## Information provided
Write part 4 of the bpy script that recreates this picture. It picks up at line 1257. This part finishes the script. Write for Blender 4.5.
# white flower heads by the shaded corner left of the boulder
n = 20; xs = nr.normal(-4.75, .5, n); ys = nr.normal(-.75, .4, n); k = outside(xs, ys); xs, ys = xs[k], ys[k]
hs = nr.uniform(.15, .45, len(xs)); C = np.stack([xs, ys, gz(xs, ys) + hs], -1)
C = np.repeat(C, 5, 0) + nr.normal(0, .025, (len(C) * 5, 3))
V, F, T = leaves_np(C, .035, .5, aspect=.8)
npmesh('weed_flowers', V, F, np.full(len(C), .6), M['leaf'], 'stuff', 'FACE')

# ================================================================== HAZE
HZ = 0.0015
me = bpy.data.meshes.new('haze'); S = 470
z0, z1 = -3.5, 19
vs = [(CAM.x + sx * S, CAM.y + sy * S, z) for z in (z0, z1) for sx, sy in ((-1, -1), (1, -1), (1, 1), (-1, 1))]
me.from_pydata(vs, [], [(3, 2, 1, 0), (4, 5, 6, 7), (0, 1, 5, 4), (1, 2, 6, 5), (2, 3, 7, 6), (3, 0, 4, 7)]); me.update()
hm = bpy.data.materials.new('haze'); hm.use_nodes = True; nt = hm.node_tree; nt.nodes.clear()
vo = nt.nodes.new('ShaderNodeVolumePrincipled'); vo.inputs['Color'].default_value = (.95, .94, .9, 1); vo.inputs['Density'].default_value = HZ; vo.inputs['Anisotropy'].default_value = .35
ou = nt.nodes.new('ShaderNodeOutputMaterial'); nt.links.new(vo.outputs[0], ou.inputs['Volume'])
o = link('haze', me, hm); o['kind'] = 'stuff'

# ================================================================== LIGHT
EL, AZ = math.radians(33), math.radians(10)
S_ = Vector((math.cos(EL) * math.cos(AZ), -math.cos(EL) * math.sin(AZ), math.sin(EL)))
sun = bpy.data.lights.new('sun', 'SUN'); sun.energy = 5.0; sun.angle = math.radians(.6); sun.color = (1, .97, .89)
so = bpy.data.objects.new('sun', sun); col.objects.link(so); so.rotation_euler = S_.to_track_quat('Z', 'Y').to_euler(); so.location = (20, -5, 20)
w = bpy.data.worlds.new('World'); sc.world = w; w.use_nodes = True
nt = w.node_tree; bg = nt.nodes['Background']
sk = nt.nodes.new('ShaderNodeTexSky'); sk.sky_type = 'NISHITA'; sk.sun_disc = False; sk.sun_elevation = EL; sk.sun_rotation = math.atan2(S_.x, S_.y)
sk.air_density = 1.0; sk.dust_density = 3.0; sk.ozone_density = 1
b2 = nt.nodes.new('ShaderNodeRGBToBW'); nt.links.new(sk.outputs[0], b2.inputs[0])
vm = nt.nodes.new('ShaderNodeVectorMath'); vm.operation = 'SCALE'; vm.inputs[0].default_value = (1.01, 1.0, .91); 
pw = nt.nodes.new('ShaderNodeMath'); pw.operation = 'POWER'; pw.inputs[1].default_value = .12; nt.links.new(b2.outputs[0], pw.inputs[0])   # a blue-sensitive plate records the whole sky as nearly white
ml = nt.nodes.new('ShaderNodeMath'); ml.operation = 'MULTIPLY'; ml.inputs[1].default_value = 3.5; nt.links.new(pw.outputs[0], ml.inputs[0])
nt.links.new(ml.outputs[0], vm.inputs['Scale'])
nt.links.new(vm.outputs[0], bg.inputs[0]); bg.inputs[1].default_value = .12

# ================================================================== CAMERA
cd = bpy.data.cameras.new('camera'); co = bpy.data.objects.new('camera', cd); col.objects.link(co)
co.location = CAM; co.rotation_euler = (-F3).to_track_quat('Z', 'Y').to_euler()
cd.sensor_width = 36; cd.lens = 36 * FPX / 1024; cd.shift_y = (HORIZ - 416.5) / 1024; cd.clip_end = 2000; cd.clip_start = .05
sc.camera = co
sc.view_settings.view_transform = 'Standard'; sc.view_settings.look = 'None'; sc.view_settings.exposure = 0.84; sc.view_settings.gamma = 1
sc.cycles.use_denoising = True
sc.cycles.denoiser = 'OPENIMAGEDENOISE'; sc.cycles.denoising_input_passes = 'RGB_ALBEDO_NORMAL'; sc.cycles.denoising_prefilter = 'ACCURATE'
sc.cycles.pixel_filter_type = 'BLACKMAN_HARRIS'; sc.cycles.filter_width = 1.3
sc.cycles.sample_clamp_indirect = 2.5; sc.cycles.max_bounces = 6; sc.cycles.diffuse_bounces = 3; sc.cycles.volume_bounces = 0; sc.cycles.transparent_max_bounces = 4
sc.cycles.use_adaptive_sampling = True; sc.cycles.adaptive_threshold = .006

## Problem description
Copy all data exactly, start to finish.

## Reply
Write part 4 of the bpy script that recreates this picture. It picks up at line 1257. This part finishes the script. Write for Blender 4.5.
# white flower heads by the shaded corner left of the boulder
n = 20; xs = nr.normal(-4.75, .5, n); ys = nr.normal(-.75, .4, n); k = outside(xs, ys); xs, ys = xs[k], ys[k]
hs = nr.uniform(.15, .45, len(xs)); C = np.stack([xs, ys, gz(xs, ys) + hs], -1)
C = np.repeat(C, 5, 0) + nr.normal(0, .025, (len(C) * 5, 3))
V, F, T = leaves_np(C, .035, .5, aspect=.8)
npmesh('weed_flowers', V, F, np.full(len(C), .6), M['leaf'], 'stuff', 'FACE')

# ================================================================== HAZE
HZ = 0.0015
me = bpy.data.meshes.new('haze'); S = 470
z0, z1 = -3.5, 19
vs = [(CAM.x + sx * S, CAM.y + sy * S, z) for z in (z0, z1) for sx, sy in ((-1, -1), (1, -1), (1, 1), (-1, 1))]
me.from_pydata(vs, [], [(3, 2, 1, 0), (4, 5, 6, 7), (0, 1, 5, 4), (1, 2, 6, 5), (2, 3, 7, 6), (3, 0, 4, 7)]); me.update()
hm = bpy.data.materials.new('haze'); hm.use_nodes = True; nt = hm.node_tree; nt.nodes.clear()
vo = nt.nodes.new('ShaderNodeVolumePrincipled'); vo.inputs['Color'].default_value = (.95, .94, .9, 1); vo.inputs['Density'].default_value = HZ; vo.inputs['Anisotropy'].default_value = .35
ou = nt.nodes.new('ShaderNodeOutputMaterial'); nt.links.new(vo.outputs[0], ou.inputs['Volume'])
o = link('haze', me, hm); o['kind'] = 'stuff'

# ================================================================== LIGHT
EL, AZ = math.radians(33), math.radians(10)
S_ = Vector((math.cos(EL) * math.cos(AZ), -math.cos(EL) * math.sin(AZ), math.sin(EL)))
sun = bpy.data.lights.new('sun', 'SUN'); sun.energy = 5.0; sun.angle = math.radians(.6); sun.color = (1, .97, .89)
so = bpy.data.objects.new('sun', sun); col.objects.link(so); so.rotation_euler = S_.to_track_quat('Z', 'Y').to_euler(); so.location = (20, -5, 20)
w = bpy.data.worlds.new('World'); sc.world = w; w.use_nodes = True
nt = w.node_tree; bg = nt.nodes['Background']
sk = nt.nodes.new('ShaderNodeTexSky'); sk.sky_type = 'NISHITA'; sk.sun_disc = False; sk.sun_elevation = EL; sk.sun_rotation = math.atan2(S_.x, S_.y)
sk.air_density = 1.0; sk.dust_density = 3.0; sk.ozone_density = 1
b2 = nt.nodes.new('ShaderNodeRGBToBW'); nt.links.new(sk.outputs[0], b2.inputs[0])
vm = nt.nodes.new('ShaderNodeVectorMath'); vm.operation = 'SCALE'; vm.inputs[0].default_value = (1.01, 1.0, .91); 
pw = nt.nodes.new('ShaderNodeMath'); pw.operation = 'POWER'; pw.inputs[1].default_value = .12; nt.links.new(b2.outputs[0], pw.inputs[0])   # a blue-sensitive plate records the whole sky as nearly white
ml = nt.nodes.new('ShaderNodeMath'); ml.operation = 'MULTIPLY'; ml.inputs[1].default_value = 3.5; nt.links.new(pw.outputs[0], ml.inputs[0])
nt.links.new(ml.outputs[0], vm.inputs['Scale'])
nt.links.new(vm.outputs[0], bg.inputs[0]); bg.inputs[1].default_value = .12

# ================================================================== CAMERA
cd = bpy.data.cameras.new('camera'); co = bpy.data.objects.new('camera', cd); col.objects.link(co)
co.location = CAM; co.rotation_euler = (-F3).to_track_quat('Z', 'Y').to_euler()
cd.sensor_width = 36; cd.lens = 36 * FPX / 1024; cd.shift_y = (HORIZ - 416.5) / 1024; cd.clip_end = 2000; cd.clip_start = .05
sc.camera = co
sc.view_settings.view_transform = 'Standard'; sc.view_settings.look = 'None'; sc.view_settings.exposure = 0.84; sc.view_settings.gamma = 1
sc.cycles.use_denoising = True
sc.cycles.denoiser = 'OPENIMAGEDENOISE'; sc.cycles.denoising_input_passes = 'RGB_ALBEDO_NORMAL'; sc.cycles.denoising_prefilter = 'ACCURATE'
sc.cycles.pixel_filter_type = 'BLACKMAN_HARRIS'; sc.cycles.filter_width = 1.3
sc.cycles.sample_clamp_indirect = 2.5; sc.cycles.max_bounces = 6; sc.cycles.diffuse_bounces = 3; sc.cycles.volume_bounces = 0; sc.cycles.transparent_max_bounces = 4
sc.cycles.use_adaptive_sampling = True; sc.cycles.adaptive_threshold = .006